Frances Gibb Legal Editor
http://www.thetimes.co.uk/tto/news/world/asia/article3891100.ece?CMP=OTH-gnws-standard-2013_10_09
Published at 12:01AM, October 10 2013
A couple who founded a charity that campaigns to save the 
endangered South China tiger are embroiled in a divorce battle over the £50 
million worth of assets that fund their work.

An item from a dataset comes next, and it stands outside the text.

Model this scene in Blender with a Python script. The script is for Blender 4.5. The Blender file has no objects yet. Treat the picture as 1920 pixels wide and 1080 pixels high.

The conservationist Li Quan 
told the High Court that her husband, Stuart Bray, an American banker, put 
the fortune acquired during their relationship into a trust fund.
Mr Bray 
says that the trust is there to pay for the charity that Ms Li set up, but she 
maintains that her husband has used it as a tax structure and aims to cheat her 
out of her share.
Save China’s Tigers (SCT) was founded in 2000 by Ms Li, 
a former executive with the fashion house Gucci. It has been backed by 
celebrities including the actor Jackie Chan and the former England rugby captain 
Lewis Moody.
Ms Li announced recently that the charity was being 
liquidated and that she was setting up a new charity independent of Mr Bray, 
called China Tiger Revival, which she intends to fund with money from a 
settlement.
Mr Justice Coleridge stated last week that he would make an 
order to freeze nearly all the assets in the Mauritius-based Chinese Tiger South 
Africa Trust and ruled that the trust should be joined as a party to the 
proceedings.
He said he suspected that Mr Bray had put structures in 
place “to keep the revenues of the Western world behind a smoke screen”. He 
added: “I do not say that in any critical sense. He has had the benefit of 
absolutely world-class advice when he set the structures up.”
Ms Li’s 
barrister, Richard Todd, QC, said that there was a “front door” and a “back 
door” to the trust, which would enable Mr Bray to get the money out at any time. 
“Mr Bray had £50 million worth of assets,” Mr Todd said. “All of that goes into 
the trust and he is, to all intents and purposes, left with nothing at all. It 
simply is not believable. Starting from that position, there is quite a heavy 
burden on him to say what is going on here.”
Mr Bray, who specialised in tax 
derivatives for Deutsche Bank in New York, says that he has experienced 
financial hardships and cannot access the money, stating that the assets of the 
Mauritius trust are neither his nor his wife’s but solely to benefit the 
tigers.
Ms Li has hired a top divorce lawyer. Ayesha Vardag, called “the 
diva of divorce”, who has represented clients such as the German heiress Katrin 
Radmacher and the Marchioness of Northampton, said that under English law Ms Li 
would normally be entitled to half of her husband’s assets.
“It is ironic 
that Li, who has dedicated her life to the welfare of tigers, finds herself 
having to fight like one of her feline friends in order to protect her own 
welfare,” Ms Vardag said. “With £50 million in issue, there should be enough to 
look after both the tigers and the people. Instead Li has been cut off from all 
support.”
-END-
Correction by Li Quan: I did not make announcement to liquidate Save China's Tiger (UK). I actually was surprised to find out that Stuart Bray was liquidating it without my knowledge in July 2012.